Monday, May 11, 2009

saturday saw me rising early to follow my mom to the supermarket for grocery shopping! spent the afternoon baking cupcakes since i've been craving for those that sher made.


finished it up with white choc frosting.


they tasted really good right after they were baked, but sunday saw my grandma and uncle saying that they tasted otherwise. so i am pretty deflated. but i will not be disheartened! shall thrive on my mum being the best baker in my extended family and pick her head on how baking shld be done right!

my dad bought back roasted duck for lunch during baking time and boy was it good!

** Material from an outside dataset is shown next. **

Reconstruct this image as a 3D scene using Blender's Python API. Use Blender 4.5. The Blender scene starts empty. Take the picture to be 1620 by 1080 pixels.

not a big fan of duck but the sauce that came with these were awesome! my mum spent saturday making dumplings for the festival too..so yummers! i have a very happy tummy. unfortch i've been putting off running ever since the rain on friday morning. saturday and sunday saw me swearing to head our for an evening run and try out the Revolts but instead i plonked out for hours til dinnertime at 8. sigh!

Taylor's gonna run away
Friday, May 08, 2009

hey everyone meet alayna..my new running companion! haha..i'm still wondering whether i should be serious on the name. but my mum's running shoes officially gave up on me last friday. got my mum and sis to accompany me down to the adidas store at tamp 1 on sunday to get the red supernovas. but my size were out of stock booo.

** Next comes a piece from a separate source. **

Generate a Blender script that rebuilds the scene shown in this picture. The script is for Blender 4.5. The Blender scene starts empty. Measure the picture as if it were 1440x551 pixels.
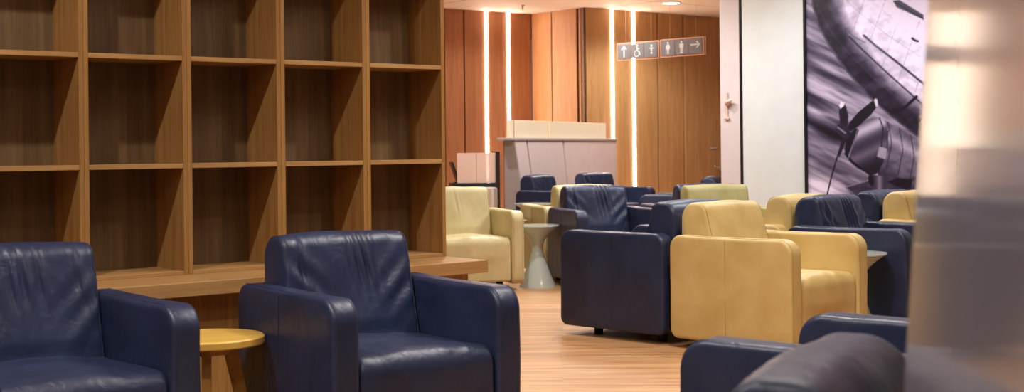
import bpy, bmesh, math, random
import numpy as np
from mathutils import Vector, Matrix, noise
random.seed(7)
col = bpy.context.scene.collection
PI = math.pi
R = math.radians
# ------------------------------------------------------------------ camera model (1440x551)
FPX, CX, CY, ROLL, HC = 1950.0, 720.0, 209.2, 0.0107, 1.12
_c, _s = math.cos(ROLL), math.sin(ROLL)
def ray(x, y):
    u, v = x-CX, CY-y
    return (u*_c+v*_s)/FPX, (-u*_s+v*_c)/FPX
def proj(X, Y, Z):
    a, b = X/Y*FPX, (Z-HC)/Y*FPX
    return CX+a*_c-b*_s, CY-(a*_s+b*_c)
A = Vector((.776, .631)).normalized()      # direction of the bookcase, away to the right
B = Vector((A.y, -A.x))                    # towards the camera on the right
ANG = math.atan2(A.y, A.x)
def hit(x, y, S, d):
    """pixel ray meets vertical plane through S along d -> (s, height)"""
    rx, rz = ray(x, y)
    det = rx*(-d.y) - (-d.x)*1.0
    t = (S.x*(-d.y) - (-d.x)*S.y)/det
    s = (rx*S.y - S.x)/det
    return s, HC+rz*t

# ------------------------------------------------------------------ helpers
def tag(o, label=None, cat=None, group=None, kind=None):
    if label: o['label'] = label
    if cat: o['category'] = cat
    if group: o['group'] = group
    if kind: o['kind'] = kind
    return o
def empty(name, loc, rz=0):
    o = bpy.data.objects.new(name, None); col.objects.link(o)
    o.location = loc; o.rotation_euler = (0, 0, rz); o.empty_display_size = .1
    return o
def link(name, bm, mats, parent=None, smooth=None, loc=None, rz=0):
    me = bpy.data.meshes.new(name)
    bmesh.ops.recalc_face_normals(bm, faces=bm.faces)
    bm.to_mesh(me); bm.free()
    if not isinstance(mats, (list, tuple)): mats = [mats]
    for m in mats: me.materials.append(m)
    if smooth is not None:
        me.polygons.foreach_set('use_smooth', [True]*len(me.polygons))
        if smooth < 180:
            me.set_sharp_from_angle(angle=R(smooth))
    o = bpy.data.objects.new(name, me); col.objects.link(o)
    if parent: o.parent = parent
    if loc is not None: o.location = loc
    if rz: o.rotation_euler = (0, 0, rz)
    return o
def box(bm, x0, x1, y0, y1, z0, z1, bev=0, seg=2, mi=0):
    r = bmesh.ops.create_cube(bm, size=1)
    vs = r['verts']
    for v in vs:
        v.co = Vector(((x0+x1)/2+v.co.x*(x1-x0), (y0+y1)/2+v.co.y*(y1-y0), (z0+z1)/2+v.co.z*(z1-z0)))
    fs = set(f for v in vs for f in v.link_faces)
    for f in fs: f.material_index = mi
    if bev > 0:
        es = list(set(e for v in vs for e in v.link_edges))
        bmesh.ops.bevel(bm, geom=es, offset=bev, segments=seg, affect='EDGES', profile=.5)
    return vs
def lathe(bm, prof, n=48, cx=0, cy=0, flute=None):
    rings = []
    for r, z in prof:
        if r < 1e-5:
            rings.append([bm.verts.new((cx, cy, z))])
        else:
            ring = []
            for i in range(n):
                a = 2*PI*i/n
                rr = r*(1+(flute(a) if flute else 0))
                ring.append(bm.verts.new((cx+rr*math.cos(a), cy+rr*math.sin(a), z)))
            rings.append(ring)
    for p, q in zip(rings, rings[1:]):
        if len(p) == 1 and len(q) > 1:
            for i in range(n): bm.faces.new((p[0], q[i], q[(i+1) % n]))
        elif len(q) == 1 and len(p) > 1:
            for i in range(n): bm.faces.new((p[i], p[(i+1) % n], q[0]))
        elif len(p) > 1:
            for i in range(n): bm.faces.new((p[i], p[(i+1) % n], q[(i+1) % n], q[i]))
def tube(bm, pts, r, n=8, caps=True):
    pts = [Vector(p) for p in pts]; rings = []
    for i, p in enumerate(pts):
        t = (pts[min(i+1, len(pts)-1)]-pts[max(i-1, 0)]).normalized()
        up = Vector((0, 0, 1)) if abs(t.z) < .9 else Vector((1, 0, 0))
        a = t.cross(up).normalized(); b = t.cross(a)
        rr = r[i] if isinstance(r, (list, tuple)) else r
        rings.append([bm.verts.new(p+(a*math.cos(2*PI*k/n)+b*math.sin(2*PI*k/n))*rr) for k in range(n)])
    for p, q in zip(rings, rings[1:]):
        for k in range(n): bm.faces.new((p[k], p[(k+1) % n], q[(k+1) % n], q[k]))
    if caps: bm.faces.new(rings[0][::-1]); bm.faces.new(rings[-1])
def rounded(corners, seg=8, step=.04):
    """corners: [(v,h,r)] -> dense outline with rounded corners"""
    n = len(corners); out = []
    for i in range(n):
        p = Vector(corners[i][:2]); r = corners[i][2]
        a = (Vector(corners[i-1][:2])-p).normalized(); b = (Vector(corners[(i+1) % n][:2])-p).normalized()
        th = a.angle(b); d = r/math.tan(th/2)
        p0, p1 = p+a*d, p+b*d
        c = p+(a+b).normalized()*(r/math.sin(th/2))
        a0 = math.atan2(p0.y-c.y, p0.x-c.x); a1 = math.atan2(p1.y-c.y, p1.x-c.x)
        da = (a1-a0+PI) % (2*PI)-PI
        for k in range(seg+1):
            t = a0+da*k/seg; out.append(Vector((c.x+r*math.cos(t), c.y+r*math.sin(t))))
    res = []
    for i in range(len(out)):
        p, q = out[i], out[(i+1) % len(out)]
        m = max(1, int((q-p).length/step))
        for k in range(m): res.append(p.lerp(q, k/m))
    return res
def cushion(bm, prof, u0, u1, rb, nb=4, nu=1, bulge=.006, disp=None):
    """extrude outline (v,h) along u with soft rounded rims and gently domed ends"""
    n = len(prof)
    area = sum(prof[i].x*prof[(i+1) % n].y-prof[(i+1) % n].x*prof[i].y for i in range(n))
    sg = 1 if area > 0 else -1
    nrm = []
    for i in range(n):
        t = (prof[(i+1) % n]-prof[i-1]).normalized()
        nrm.append(Vector((t.y, -t.x))*sg)
    cen = sum(prof, Vector((0, 0)))/n
    def ring(u, inset, sc=1.0, db=0):
        vs = []
        for i, p in enumerate(prof):
            q = p-nrm[i]*inset
            q = cen+(q-cen)*sc
            co = Vector((u, q.x, q.y))
            if disp: co += disp(u, q.x, q.y, nrm[i], sc)
            vs.append(bm.verts.new(co))
        return vs
    rings = []
    caps = (.3, .6, .82, .95)
    for sc in caps: rings.append(ring(u0-bulge*(1-sc**2)**.8, rb, sc))
    for k in range(nb+1):
        t = k/nb*PI/2
        rings.append(ring(u0+rb*(1-math.cos(t)), rb*(1-math.sin(t))))
    for k in range(1, nu): rings.append(ring(u0+rb+(u1-u0-2*rb)*k/nu, 0))
    for k in range(nb, -1, -1):
        t = k/nb*PI/2
        rings.append(ring(u1-rb*(1-math.cos(t)), rb*(1-math.sin(t))))
    for sc in caps[::-1]: rings.append(ring(u1+bulge*(1-sc**2)**.8, rb, sc))
    for p, q in zip(rings, rings[1:]):
        for i in range(n): bm.faces.new((p[i], p[(i+1) % n], q[(i+1) % n], q[i]))
    for rg, u in ((rings[0], u0-bulge), (rings[-1], u1+bulge)):
        c = bm.verts.new((u, cen.x, cen.y))
        for i in range(n): bm.faces.new((rg[i], rg[(i+1) % n], c))
def copy_tree(o, parent=None):
    c = o.copy(); col.objects.link(c)
    if parent: c.parent = parent
    for ch in list(o.children): copy_tree(ch, c)
    return c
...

so when my mum brought me to the adidas outlet store near her workplace, i saw this adistar and had to get it! like grey is soo my favourite colour...grey and glittery pink on the other hand...is like walking around in eden eating candy floss!

and because it's mother's day..the outlet store down at velocity is having additional 30% off on three items and above. so go down if you're in need of sports stuff! there's not much there but if you do find something, you get to save some i guess! i got a small little running pack too..it's waay cute! you clip it on to your shoes..fill it with your keys and coins and off you go!


and i wasn't quite in the pink to go on my class trip so instead i woke up after noon and went with my family to have dim sum!




those lovely dimsums sitting around in my tummy now..oh they looked so good earlier on. they just make me nauseous now. think my sis and i stuffed ourselves too much. our parents just sat there watching, knowing that they won't be feeling horrible hours after )):

and the holidays are here! it's so nice to just kick back, wake up knowing you don't have to sit down at the table soon to mug your brains off. i woke up today, took my own time to do stuff. put on jack johnson and just unwind.

THE END
Thursday, May 07, 2009

whoopsy doops! it's THE END! my heart is skipping ever so flutter-ishly!


had a great time out with the pharm ppl after the last paper. bowling, cake, ice cream, talk crap. haha..i loveee how we aren't the usual hit-the-stores-in-town-after-last-paper kinda people..coz that's what i always did back in sec sch and jc.

was sooo exhausted when i came back, all i wanted to do was hit the bed. but my mum was saying how it's high time i should clear all the papers on the dining table. was kinda annoyed how i couldn't just take a breather but somehow it turned into this whole massive packing up thing. i even changed my sheets and dumped all my jc stuff! )): i guess not touching them at all for 4 years meant that i wasn't ever gonna touch them ever in my life..still it was heart-renching deciding whether or not to chuck them. little notes hozzy wrote while we were bored in class. puaysian's handwriting on my books coz we studied tgt back then. and my horrendous grades in all the common tests!!


looking throught them..i must be some kind of nerd maan. it was way much more than what we're doing in uni now..and i'm finding it waay more difficult now? my brain is dying on me!


so i msged alex bout m'sia before finally falling on my bed at midnight and only waking up at 12.30pm today! wow wheee..fully rested!

last paper syndrome
Tuesday, May 05, 2009

right..the time is now 10 minutes to 2.30pm but i have yet to start any work! rarr the last paper syndrome! gonna get my ass down to library soon! my part of the room is really messy! and dear bitbit has just tried to burrow her way into the boxes under my bed a couple of days before..no time to clean it up yikes!


and the irony. haha!


okay time to get started! grabba grabba!

agnes is a lazy girl!

i slept at 5am last night so when my mum called me at 11am, saying 'morning call! is it too early?' i muffled a 'yeaa...' but since i was up, might as well get back to PT. breakfast and sun block and changed and the bed looked real appealing so i decided to take a nap. til freaking 3pm!! my goodness...i feel like such a sloth!

life after the exams seems really packed...but EXCITING! packed is good!

live your dreams
Monday, May 04, 2009

as much as i claim to detest you, sometimes old bits of you resurface and your worthwhile virtues shine through. just the odd instances. i know growing up isn't easy. and i don't claim to be an angel. but i know that sometimes you should things more lightly. you know you have strength within. keep that but kick the anal personality. and i'm sure the future will be bright.

it sucks that grades and paper mean so much in our birthplace. sometimes it stifles us so much. sometimes i wish i could just fret less bout what momo and muffin want, and find my own path in fashion or design or singing (yea right). but i'm not gutsy enough. maybe you could be one of those instead. care less bout the yawn-inspiring normalcy and live your dreams.

it's always easier said than done but no future is bleak if we have support and determination. find the determination. earn the support. and above all, always smell the roses along the way.

herve leger!
Friday, May 01, 2009

when i saw joanne peh's dress on star awards, i immediately thought herve leger!

so i made a note to drop by their site, and i'm blown away by his bandage dresses.

they are all really fantastic works of sewing architecture.

wow.




one have to have a damm good body to carry it off though.